Introduction
Recently, the ICICI Bank share has seen a significant upswing and market sentiments suggest that investors strongly believe it will continue its stellar performance. The reasons are:
Fundamental Performance
The last five years’ performance is a strong indicator of the market sentiment of offering ICICI Bank higher valuations due to its fundamental improving metrics. Some specific advantages that ICICI Bank has over most of its competitors are its low cost of funds due to its excellent CASA ratios and recent focus towards growing its granular retail loan book bolstered by its digital initiatives, which in turn have already led to reduced NPA figures.
However, since the ICICI Bank share price is already re-rated concerning its valuation multiples, future growth in the share price is expected to come from earnings growth geared by the expected upcoming credit growth cycle. In its last AGM, the bank also addressed that it will now look forward to growing the number of branches to increase its reach, one of the very few metrics where the bank lagged its top competitors.
Infra Bonds
The bank has also decided to raise funding through infra-bonds worth Rs. 10,000 crorein its effort to raise low-cost funds beyond CASA for project financing and affordable housing and has received the necessary approvals for the same from RBI. These are long-term bonds with a maturity period of at least seven years, and the higher chances of infrastructure loans becoming stressed assets have made private sector banks wary of fresh lending, and this is the market gap that ICICI Bank aims to fill.
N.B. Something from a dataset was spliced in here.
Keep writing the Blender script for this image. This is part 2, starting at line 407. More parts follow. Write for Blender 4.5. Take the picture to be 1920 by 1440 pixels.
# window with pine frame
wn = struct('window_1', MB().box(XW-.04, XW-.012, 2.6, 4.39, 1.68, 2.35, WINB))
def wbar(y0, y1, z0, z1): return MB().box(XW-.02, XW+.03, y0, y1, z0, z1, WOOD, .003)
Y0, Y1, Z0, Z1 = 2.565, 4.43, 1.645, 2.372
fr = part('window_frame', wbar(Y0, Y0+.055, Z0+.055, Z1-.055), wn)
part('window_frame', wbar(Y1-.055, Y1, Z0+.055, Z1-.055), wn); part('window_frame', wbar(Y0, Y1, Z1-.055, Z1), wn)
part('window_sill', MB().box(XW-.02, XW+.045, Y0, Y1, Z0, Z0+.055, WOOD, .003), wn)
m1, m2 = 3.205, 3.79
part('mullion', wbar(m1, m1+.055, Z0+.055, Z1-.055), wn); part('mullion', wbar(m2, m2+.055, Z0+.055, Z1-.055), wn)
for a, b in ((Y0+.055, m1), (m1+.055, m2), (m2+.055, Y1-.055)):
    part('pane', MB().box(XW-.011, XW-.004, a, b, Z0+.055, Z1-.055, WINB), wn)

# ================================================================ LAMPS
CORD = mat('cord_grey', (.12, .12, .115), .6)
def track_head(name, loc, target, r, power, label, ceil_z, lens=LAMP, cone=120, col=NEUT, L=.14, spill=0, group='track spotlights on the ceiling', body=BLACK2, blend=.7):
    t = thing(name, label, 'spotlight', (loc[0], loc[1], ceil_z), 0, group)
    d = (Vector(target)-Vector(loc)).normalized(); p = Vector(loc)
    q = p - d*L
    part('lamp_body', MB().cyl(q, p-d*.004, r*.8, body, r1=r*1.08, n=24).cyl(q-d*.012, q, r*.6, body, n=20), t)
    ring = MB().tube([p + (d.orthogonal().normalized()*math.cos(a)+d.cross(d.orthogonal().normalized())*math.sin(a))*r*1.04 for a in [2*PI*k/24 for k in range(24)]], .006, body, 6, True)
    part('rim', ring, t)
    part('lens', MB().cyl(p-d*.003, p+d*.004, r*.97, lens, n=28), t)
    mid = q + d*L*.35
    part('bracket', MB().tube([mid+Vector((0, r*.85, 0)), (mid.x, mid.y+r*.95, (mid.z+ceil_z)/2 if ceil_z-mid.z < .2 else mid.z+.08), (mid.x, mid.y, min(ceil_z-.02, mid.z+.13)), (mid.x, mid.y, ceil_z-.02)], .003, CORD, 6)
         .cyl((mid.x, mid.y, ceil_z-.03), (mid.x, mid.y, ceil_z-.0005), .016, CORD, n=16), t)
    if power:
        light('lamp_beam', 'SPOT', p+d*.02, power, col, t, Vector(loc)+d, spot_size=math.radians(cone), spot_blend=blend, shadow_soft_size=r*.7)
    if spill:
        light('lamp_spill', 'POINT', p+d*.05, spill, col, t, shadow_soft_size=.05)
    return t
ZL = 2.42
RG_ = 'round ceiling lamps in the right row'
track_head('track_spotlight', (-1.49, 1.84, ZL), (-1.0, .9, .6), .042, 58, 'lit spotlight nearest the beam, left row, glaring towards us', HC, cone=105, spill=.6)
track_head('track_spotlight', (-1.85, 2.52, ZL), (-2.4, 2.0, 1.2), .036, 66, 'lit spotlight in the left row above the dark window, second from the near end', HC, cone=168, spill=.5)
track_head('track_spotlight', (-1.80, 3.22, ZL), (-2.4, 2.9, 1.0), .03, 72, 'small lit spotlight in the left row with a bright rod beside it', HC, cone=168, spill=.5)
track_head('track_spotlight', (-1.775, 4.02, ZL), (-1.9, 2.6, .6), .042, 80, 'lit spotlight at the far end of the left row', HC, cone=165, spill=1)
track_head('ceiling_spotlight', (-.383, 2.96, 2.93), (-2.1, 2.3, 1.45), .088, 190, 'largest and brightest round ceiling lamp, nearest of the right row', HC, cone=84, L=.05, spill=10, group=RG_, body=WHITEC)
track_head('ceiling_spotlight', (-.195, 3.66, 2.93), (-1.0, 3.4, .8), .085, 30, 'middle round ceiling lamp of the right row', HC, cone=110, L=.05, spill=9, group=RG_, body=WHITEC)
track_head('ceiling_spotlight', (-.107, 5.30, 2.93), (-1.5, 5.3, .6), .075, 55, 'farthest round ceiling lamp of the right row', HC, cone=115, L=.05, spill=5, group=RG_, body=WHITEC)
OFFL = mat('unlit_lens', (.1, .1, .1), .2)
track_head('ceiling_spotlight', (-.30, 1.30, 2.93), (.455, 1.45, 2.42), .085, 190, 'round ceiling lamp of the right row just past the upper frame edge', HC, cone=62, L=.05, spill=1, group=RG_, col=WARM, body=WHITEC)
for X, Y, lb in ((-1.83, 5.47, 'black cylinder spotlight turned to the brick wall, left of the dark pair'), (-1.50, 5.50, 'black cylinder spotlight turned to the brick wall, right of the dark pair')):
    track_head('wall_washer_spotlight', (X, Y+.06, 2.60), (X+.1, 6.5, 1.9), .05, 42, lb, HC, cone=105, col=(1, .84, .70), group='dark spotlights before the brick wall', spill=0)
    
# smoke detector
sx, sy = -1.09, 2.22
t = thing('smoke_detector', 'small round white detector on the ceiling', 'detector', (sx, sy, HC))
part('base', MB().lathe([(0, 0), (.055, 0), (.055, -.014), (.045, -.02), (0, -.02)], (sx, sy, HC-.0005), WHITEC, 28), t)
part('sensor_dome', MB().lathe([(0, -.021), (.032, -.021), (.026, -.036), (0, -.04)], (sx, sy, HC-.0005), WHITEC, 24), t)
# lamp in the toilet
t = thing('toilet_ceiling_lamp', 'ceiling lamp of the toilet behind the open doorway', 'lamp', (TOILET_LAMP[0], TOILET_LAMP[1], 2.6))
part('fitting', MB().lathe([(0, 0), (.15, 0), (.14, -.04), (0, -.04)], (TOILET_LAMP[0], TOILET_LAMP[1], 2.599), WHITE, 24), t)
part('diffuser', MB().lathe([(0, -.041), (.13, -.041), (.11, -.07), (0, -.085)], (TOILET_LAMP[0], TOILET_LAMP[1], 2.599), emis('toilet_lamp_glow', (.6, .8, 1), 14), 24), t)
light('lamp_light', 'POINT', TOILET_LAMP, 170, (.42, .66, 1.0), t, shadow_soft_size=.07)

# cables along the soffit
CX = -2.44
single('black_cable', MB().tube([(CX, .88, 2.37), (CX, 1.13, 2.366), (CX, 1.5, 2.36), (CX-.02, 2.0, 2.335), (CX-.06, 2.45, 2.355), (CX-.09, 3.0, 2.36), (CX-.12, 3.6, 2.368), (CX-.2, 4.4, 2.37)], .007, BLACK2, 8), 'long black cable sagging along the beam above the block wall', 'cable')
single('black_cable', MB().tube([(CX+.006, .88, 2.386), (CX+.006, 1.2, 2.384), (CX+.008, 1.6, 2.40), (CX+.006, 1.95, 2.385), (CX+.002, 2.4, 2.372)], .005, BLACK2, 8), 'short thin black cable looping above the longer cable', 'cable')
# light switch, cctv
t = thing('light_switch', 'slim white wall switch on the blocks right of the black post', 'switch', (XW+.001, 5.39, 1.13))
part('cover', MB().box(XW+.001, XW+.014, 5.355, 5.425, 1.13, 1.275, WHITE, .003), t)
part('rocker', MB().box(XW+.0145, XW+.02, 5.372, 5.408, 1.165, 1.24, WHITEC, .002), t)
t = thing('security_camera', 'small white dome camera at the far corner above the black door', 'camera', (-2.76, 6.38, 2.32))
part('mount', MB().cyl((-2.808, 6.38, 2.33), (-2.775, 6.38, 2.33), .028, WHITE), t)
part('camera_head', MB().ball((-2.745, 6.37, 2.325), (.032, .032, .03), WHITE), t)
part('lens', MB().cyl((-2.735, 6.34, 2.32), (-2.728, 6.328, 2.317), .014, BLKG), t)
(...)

An additional benefit of these bonds is that the bank can benefit from the exemption of CRR and SLR, thus avoiding asset-liability management problems usually seen in infra loans. Based on the prospective loan book, the credit rating agency ICRA has already assigned an “AAA” rating to the bonds.
Earnings Report
The bank reported its Q1 earnings on July 23, and the ICICI share price has risen 12% since then. It reported a 50% YOY growth in its Profit after Tax to Rs. 6,905 crore, a 21% YOY growth in its Net Interest Income to Rs. 13,210 crore while having a net interest margin of 4.92%. Its gross non-performing assets fell to 3.41% from 5.15% last quarter.
With strong concentration towards growing its retail loan book, one of the best-in-class provision coverage ratios and additionally aided by recent RBI rate hikes, market participants believe that the bank will continue to grow strong, and its current valuations look attractive, especially when compared to global banks as evidenced by its growing FII ownership.